IBM started working on Higgins after it learned of Microsoft's plans for a new authentication system to replace its controversial Passport system.

Although Passport is widely used by Microsoft sites such as Hotmail, it was mostly rejected by other companies wary of Microsoft becoming a central repository for online identity credentials.

In 2001, Sun Microsystems organized a coalition of big companies to develop an alternative, decentralized approach. After that feedback, Microsoft developed Infocard as a more transparent successor to Passport that would be less centralized and more palatable to the industry.

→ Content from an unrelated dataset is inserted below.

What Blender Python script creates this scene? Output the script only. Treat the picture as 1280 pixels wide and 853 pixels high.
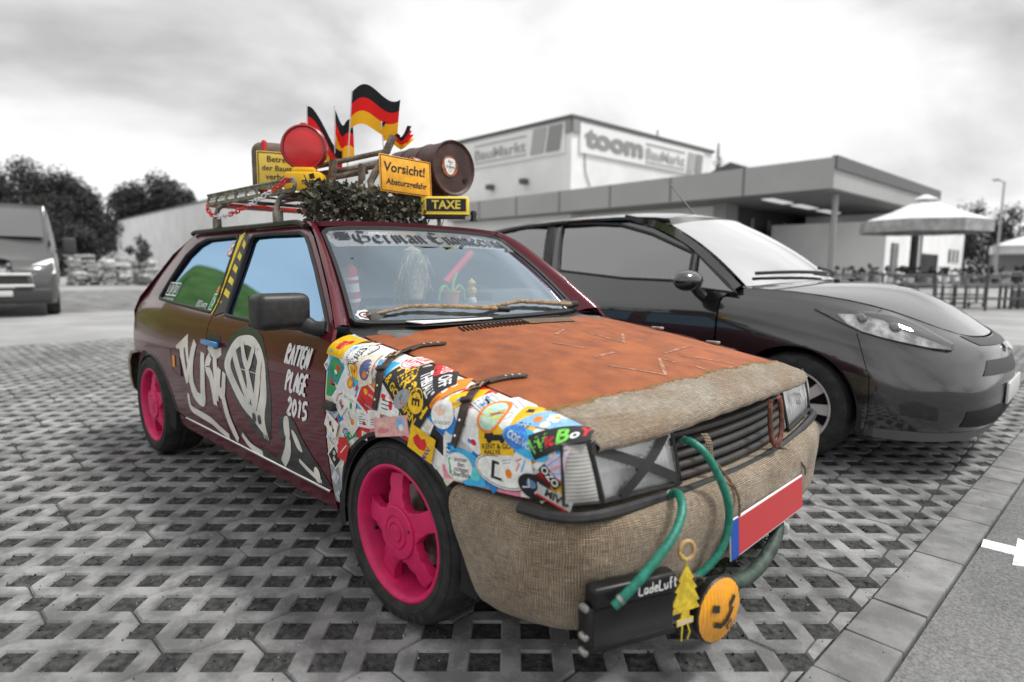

Although Infocard is a more open system, Nadalin said, Microsoft has not yet shared all the details of how it will work. In particular, he's concerned the system will require Web sites to use Microsoft's Active Directory technology in their infrastructure.

As IBM envisions it, companies could use Higgins to process Infocards and the dozens of other authentication products being used online. It will begin adding Higgins technology to server products it plans to sell starting in 2007.

Neuenschwander said users will likely end up with different ways to manage their digital identities, but Microsoft's Infocard could be widely used if the company does a good job with the technology and developers appreciate it's widely available via Windows.